Europe's Growth: The Trade and Brexit Factors

Mid Week Bond Update

Europe's Growth: The Trade and Brexit Factors

Uncertainties related to trade in general – and Brexit in particular – are already impacting Eurozone economies.

Europe's Growth: The Trade and Brexit Factors

While many in the UK wonder what the political turmoil over Brexit could mean for their economy, there’s also much at stake for the Eurozone.

Europe's economic health rests, at least in part, on the frictionless trade environment currently enjoyed within the 28-country European Union as well as between the EU and the rest of the world. A Brexit-generated disruption of trade between the UK and the EU could resonate for years in the form of reduced trade, sluggish economic growth and financial market uncertainty.

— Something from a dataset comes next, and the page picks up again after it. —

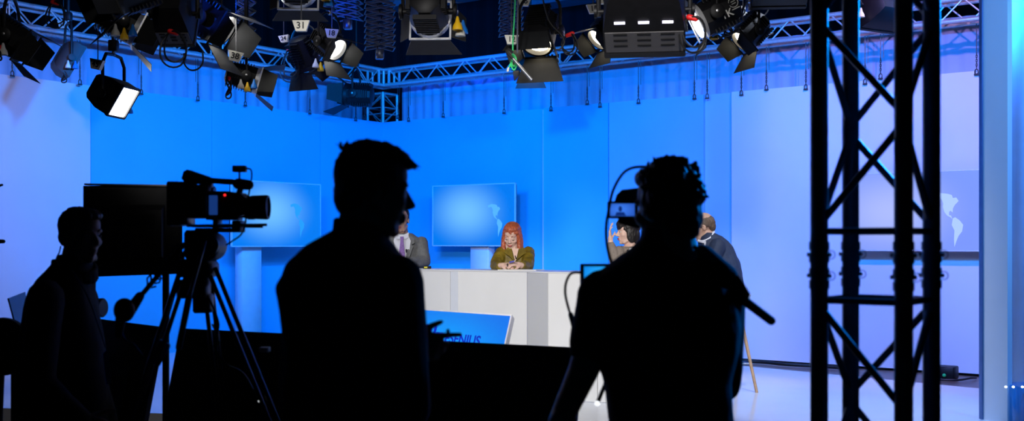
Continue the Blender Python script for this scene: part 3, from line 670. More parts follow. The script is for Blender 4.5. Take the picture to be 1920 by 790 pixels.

Already, economic growth and overall business conditions have seen better days and don't appear to be trending upward, as this Western Asset chart shows. Quarter-over-quarter GDP growth has been trending downward over the past two years, falling from 0.8% in Q4 2016 to as low as 0.1% for Q4 2018; Q1 2019 came in at 0.2%. Composite PMI is also trending downward, falling from January 2018's strong 58.8 to a barely-growing 51.3.

With Eurozone growth on the downswing, any additional disruption from policy errors or botched negotiations could be an appreciable risk.

For insights on the potential impact of Brexit and trade on Europe: 
Western Asset's Mike Buchanan: Trusting Our Convictions

Eurozone Impacted by Trade and Brexit

Chart courtesy of Western Asset. Source: Bloomberg, as of 3/29/2019.  This information is provided for illustrative purposes only and does not reflect the performance of an actual investment.

On the rise: Market-based U.S. estimates of a rate cut

Since the beginning of March, and especially after the Fed went "full dovish" at its March 20th meeting, the futures market for Fed Funds has traded as if the odds for a rate cut are greater than 50%.  In fact, the probability of a rate cut by the December 2019 Fed meeting has risen to as high as 78%. That suggests that the recent calls for a Fed rate cut by the White House and its recent nominee to the Federal Reserve Board of Governors could be in line with trends already in progress in financial markets.

On the slide: German Yields – Negative Again

Yields on the German 10 year "bund", Europe's key market benchmark, has continued to fall, reaching lows not seen since Q4 2017. Bunds now yield -0.05%, having moved into negative territory on March 22. The five-year now trades at -0.45%, with the yield last rising above zero in May 2018.

These rates might not be completely surprising, since the European Central Bank (ECB) is now "offering" a rate for deposits from banks of -0.40%. In effect, banks are required to pay for the privilege of leaving funds on deposit.

The ECB's negative deposit rates have been blamed by some for the financial weakness of Europe's banks, potentially putting Europe's economic situation in a vicious circle.  The difficulty of moving away from the current rate regime could be inferred from one novel proposal to break the logjam: moving suddenly to a positive deposit rate, which would have the benefit of helping banks generate positive profits from conventional lines of business.  That said, how to manage the sudden transition to positive rates without generating disruptive side-effects from sudden price movements in related assets is as yet unknown.


All data Source: Bloomberg as of April 2, 2019 unless otherwise specified.


The Federal Reserve Board ("Fed") is responsible for the formulation of U.S. policies designed to promote economic growth, full employment, stable prices, and a sustainable pattern of international trade and payments.

The Markit Eurozone Composite PMI is based on original survey data collected from a representative panel of around 5,000 manufacturing and services firms. National manufacturing data are included for Germany, France, Italy, Spain, the Netherlands, Austria, the Republic of Ireland and Greece. National services data are included for Germany, France, Italy, Spain and the Republic of Ireland.

Bunds” refers to bonds issued by Germany's federal government. Bunds are available in 10- and 30-year maturities.

The federal funds rate (fed funds rate, fed funds target rate or intended federal funds rate) is a target interest rate that is set by the FOMC for implementing U.S. monetary policies. It is the interest rate that banks with excess reserves at a U.S. Federal Reserve district bank charge other banks that need overnight loans.